Figure 4.5 shows the file descriptor tables for Example 4.31. The file descriptor table entries corresponding to my.dat point to different system file table entries. Consequently, the parent and child do not share the file offset. The child does not inherit the file descriptor, because each process opens the file after the fork and each open creates a new entry in the system file table. The parent and child still share system file table entries for standard input, standard output and standard error.

Exercise 4.32

Suppose the first few bytes in the file my.dat are abcdefg . What output would be generated by Example 4.31?

Answer:

Since the two processes use different file offsets, each process reads the first byte of the file. Two lines are generated in the following form.

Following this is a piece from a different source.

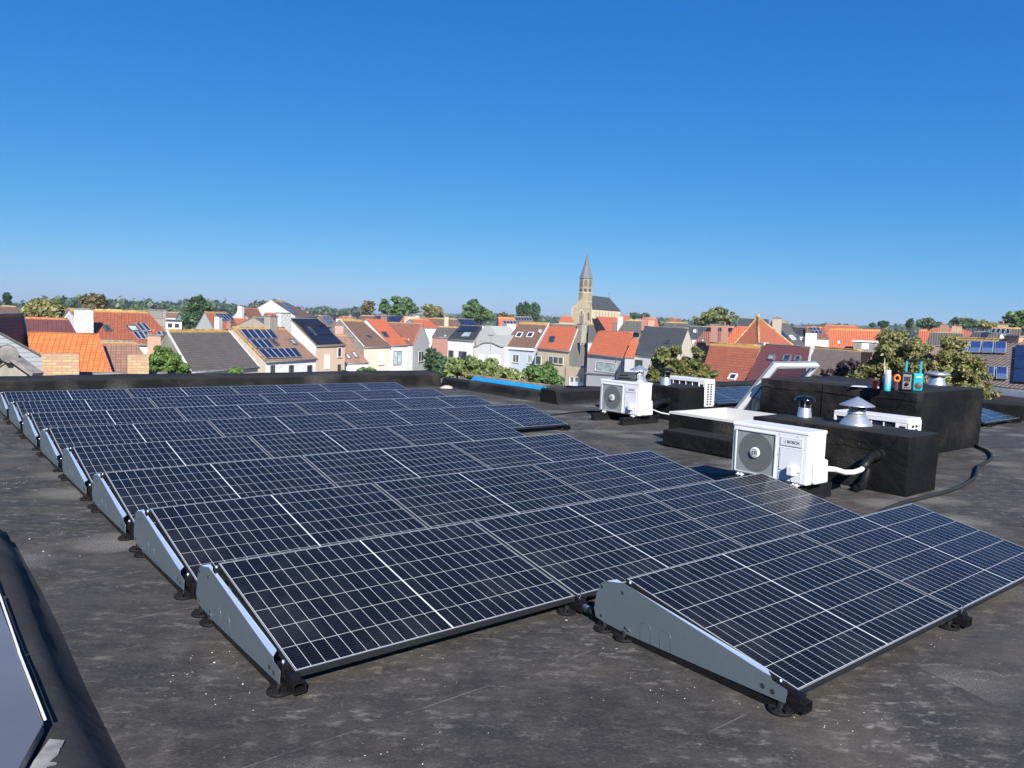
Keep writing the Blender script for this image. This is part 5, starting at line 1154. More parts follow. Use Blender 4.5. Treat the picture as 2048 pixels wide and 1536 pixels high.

 Process nnn got a Process mmm got a 

Exercise 4.33 fileiofork.c

What output would be generated by the following program?

 #include <stdio.h> #include <unistd.h> int main(void) {    printf("This is my output.");    fork();    return 0; } 

Answer:

Because of buffering, the output of printf is likely to be written to the buffer corresponding to stdout , but not to the actual output device. Since this buffer is part of the user space, it is duplicated by fork . When the parent and the child each terminate, the return from main causes the buffers to be flushed as part of the cleanup. The output appears as follows .

 This is my output.This is my output. 

Exercise 4.34 fileioforkline.c

What output would be generated by the following program?

 #include <stdio.h> #include <unistd.h> int main(void) {    printf("This is my output.\n");    fork();    return 0; } 

Answer:

The buffering of standard output is usually line buffering. This means that the buffer is flushed when it contains a newline. Since in this case a newline is output, the buffer will probably be flushed before the fork and only one line of output will appear.